==== PROVIDED MATERIAL ====

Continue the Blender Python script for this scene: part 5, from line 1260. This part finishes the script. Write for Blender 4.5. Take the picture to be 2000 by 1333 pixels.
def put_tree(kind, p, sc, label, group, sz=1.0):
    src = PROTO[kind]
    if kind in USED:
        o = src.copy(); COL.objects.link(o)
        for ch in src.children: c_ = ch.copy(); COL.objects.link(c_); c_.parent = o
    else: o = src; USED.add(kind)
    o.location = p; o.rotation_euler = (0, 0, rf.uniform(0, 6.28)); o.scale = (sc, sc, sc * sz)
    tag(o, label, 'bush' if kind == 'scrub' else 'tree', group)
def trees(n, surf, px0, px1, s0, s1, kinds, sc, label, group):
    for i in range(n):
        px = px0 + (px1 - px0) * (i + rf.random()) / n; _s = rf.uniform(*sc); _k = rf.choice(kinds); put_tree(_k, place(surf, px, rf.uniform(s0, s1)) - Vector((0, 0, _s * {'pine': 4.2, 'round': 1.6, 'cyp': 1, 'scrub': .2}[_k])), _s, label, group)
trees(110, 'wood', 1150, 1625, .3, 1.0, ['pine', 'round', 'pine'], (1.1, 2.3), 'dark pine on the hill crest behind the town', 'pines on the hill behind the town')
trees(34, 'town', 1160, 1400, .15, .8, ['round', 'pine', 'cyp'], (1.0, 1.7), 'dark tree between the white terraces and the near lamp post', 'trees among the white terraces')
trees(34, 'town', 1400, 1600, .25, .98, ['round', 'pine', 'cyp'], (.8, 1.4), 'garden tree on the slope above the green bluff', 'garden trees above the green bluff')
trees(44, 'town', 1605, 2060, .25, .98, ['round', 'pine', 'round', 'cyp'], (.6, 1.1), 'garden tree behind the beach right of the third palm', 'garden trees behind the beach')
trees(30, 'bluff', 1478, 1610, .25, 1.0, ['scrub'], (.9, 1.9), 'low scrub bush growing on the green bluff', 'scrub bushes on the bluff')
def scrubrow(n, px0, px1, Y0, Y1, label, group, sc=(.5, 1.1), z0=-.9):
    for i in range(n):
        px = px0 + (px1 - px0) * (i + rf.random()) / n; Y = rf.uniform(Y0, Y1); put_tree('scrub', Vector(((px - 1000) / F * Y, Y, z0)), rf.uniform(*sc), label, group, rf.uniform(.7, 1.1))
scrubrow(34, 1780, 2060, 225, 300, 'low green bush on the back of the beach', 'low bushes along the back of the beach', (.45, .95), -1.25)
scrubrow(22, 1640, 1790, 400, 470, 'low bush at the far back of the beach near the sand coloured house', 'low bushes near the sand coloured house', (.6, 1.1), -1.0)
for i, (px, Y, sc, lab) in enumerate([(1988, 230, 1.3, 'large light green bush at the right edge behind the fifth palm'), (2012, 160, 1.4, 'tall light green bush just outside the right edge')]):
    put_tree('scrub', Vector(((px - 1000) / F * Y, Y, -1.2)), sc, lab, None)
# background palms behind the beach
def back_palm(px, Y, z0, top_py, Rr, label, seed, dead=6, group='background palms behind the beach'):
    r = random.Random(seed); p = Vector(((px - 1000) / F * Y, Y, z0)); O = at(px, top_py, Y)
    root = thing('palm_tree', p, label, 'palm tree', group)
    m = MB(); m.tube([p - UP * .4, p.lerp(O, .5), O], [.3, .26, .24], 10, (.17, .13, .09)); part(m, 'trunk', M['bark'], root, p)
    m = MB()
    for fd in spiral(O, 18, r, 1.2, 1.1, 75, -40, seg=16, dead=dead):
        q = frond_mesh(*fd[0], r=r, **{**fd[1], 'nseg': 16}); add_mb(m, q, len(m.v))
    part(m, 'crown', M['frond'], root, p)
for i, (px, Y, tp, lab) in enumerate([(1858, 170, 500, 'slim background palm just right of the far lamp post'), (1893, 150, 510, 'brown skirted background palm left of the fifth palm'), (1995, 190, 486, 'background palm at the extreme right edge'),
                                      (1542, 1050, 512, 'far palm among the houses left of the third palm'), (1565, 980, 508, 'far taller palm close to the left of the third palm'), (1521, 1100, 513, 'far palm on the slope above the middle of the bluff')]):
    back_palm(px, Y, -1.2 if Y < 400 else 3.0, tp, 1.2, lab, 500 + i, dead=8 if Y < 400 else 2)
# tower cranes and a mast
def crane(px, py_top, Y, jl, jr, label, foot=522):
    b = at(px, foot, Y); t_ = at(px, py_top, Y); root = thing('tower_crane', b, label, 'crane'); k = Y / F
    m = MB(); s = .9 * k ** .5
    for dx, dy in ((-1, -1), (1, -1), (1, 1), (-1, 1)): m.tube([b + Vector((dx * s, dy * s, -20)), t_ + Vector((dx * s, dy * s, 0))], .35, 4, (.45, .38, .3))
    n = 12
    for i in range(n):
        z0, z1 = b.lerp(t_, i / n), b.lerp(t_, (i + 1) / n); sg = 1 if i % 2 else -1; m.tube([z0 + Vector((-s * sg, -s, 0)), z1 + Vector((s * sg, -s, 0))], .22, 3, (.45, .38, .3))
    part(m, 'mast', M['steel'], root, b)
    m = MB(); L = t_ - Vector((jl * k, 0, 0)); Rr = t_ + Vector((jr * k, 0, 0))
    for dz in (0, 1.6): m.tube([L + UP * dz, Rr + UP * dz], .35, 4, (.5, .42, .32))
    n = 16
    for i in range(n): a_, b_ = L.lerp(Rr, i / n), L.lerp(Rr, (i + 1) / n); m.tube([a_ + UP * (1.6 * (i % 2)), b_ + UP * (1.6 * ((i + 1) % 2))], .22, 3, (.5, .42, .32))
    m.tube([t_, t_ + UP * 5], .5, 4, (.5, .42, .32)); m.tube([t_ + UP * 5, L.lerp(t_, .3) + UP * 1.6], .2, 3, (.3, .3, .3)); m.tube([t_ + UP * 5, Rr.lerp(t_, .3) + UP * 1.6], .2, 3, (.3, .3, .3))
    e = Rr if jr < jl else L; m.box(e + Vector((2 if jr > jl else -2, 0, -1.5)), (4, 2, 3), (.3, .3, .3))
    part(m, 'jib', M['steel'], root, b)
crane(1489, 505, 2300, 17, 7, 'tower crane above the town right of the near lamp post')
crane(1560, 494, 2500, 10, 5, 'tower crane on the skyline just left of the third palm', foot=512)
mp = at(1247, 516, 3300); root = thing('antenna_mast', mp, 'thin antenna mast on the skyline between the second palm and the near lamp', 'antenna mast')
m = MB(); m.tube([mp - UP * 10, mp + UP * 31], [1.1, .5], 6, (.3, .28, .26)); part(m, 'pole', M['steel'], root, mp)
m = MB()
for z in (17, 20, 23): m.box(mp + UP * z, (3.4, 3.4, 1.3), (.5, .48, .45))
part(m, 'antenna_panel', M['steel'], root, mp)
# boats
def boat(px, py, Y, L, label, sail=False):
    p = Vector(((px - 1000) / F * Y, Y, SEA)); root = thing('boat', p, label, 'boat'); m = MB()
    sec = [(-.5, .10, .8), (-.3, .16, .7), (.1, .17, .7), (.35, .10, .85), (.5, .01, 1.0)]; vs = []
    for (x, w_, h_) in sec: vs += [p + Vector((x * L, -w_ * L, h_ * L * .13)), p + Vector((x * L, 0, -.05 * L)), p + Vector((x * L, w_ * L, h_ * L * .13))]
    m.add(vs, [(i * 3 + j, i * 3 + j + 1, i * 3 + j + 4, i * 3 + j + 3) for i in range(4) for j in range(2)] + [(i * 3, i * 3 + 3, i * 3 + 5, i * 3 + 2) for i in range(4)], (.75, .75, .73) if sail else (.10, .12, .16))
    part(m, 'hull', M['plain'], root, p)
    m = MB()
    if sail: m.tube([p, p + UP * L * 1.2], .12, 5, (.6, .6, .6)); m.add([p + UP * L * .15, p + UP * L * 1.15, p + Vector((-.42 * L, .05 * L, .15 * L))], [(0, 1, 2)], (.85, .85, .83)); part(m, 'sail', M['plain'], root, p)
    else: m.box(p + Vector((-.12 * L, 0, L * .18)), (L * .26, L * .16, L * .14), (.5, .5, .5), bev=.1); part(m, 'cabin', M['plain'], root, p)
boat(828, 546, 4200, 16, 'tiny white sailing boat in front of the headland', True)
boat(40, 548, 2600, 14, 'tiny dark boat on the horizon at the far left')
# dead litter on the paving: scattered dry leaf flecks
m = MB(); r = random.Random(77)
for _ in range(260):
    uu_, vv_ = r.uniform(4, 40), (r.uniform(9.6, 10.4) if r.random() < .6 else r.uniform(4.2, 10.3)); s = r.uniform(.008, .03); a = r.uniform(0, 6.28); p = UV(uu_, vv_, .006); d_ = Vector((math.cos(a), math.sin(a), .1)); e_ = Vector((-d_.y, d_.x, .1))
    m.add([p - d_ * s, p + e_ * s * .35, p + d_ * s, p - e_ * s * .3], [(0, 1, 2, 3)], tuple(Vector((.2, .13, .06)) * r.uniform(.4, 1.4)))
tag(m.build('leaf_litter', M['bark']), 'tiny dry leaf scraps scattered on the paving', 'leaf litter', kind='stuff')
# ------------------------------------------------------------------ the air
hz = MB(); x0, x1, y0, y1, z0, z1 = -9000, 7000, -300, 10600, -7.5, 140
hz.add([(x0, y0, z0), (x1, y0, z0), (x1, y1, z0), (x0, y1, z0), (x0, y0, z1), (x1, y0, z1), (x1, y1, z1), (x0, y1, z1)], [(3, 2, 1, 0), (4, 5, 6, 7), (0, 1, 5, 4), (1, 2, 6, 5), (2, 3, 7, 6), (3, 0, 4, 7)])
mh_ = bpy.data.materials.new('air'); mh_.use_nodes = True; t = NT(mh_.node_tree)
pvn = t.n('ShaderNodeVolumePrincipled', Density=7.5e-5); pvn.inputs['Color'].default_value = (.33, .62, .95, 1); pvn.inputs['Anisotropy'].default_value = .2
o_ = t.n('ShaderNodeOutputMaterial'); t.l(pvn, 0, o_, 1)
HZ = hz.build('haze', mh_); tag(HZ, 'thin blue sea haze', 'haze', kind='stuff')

====

WHAT YOU SHOULD DO:
Find each line with the string "part" and copy it out.

WORKED ANSWER:
Continue the Blender Python script for this scene: part 5, from line 1260. This part finishes the script. Write for Blender 4.5. Take the picture to be 2000 by 1333 pixels.
    m = MB(); m.tube([p - UP * .4, p.lerp(O, .5), O], [.3, .26, .24], 10, (.17, .13, .09)); part(m, 'trunk', M['bark'], root, p)
    part(m, 'crown', M['frond'], root, p)
    part(m, 'mast', M['steel'], root, b)
    part(m, 'jib', M['steel'], root, b)
m = MB(); m.tube([mp - UP * 10, mp + UP * 31], [1.1, .5], 6, (.3, .28, .26)); part(m, 'pole', M['steel'], root, mp)
part(m, 'antenna_panel', M['steel'], root, mp)
    part(m, 'hull', M['plain'], root, p)
    if sail: m.tube([p, p + UP * L * 1.2], .12, 5, (.6, .6, .6)); m.add([p + UP * L * .15, p + UP * L * 1.15, p + Vector((-.42 * L, .05 * L, .15 * L))], [(0, 1, 2)], (.85, .85, .83)); part(m, 'sail', M['plain'], root, p)
    else: m.box(p + Vector((-.12 * L, 0, L * .18)), (L * .26, L * .16, L * .14), (.5, .5, .5), bev=.1); part(m, 'cabin', M['plain'], root, p)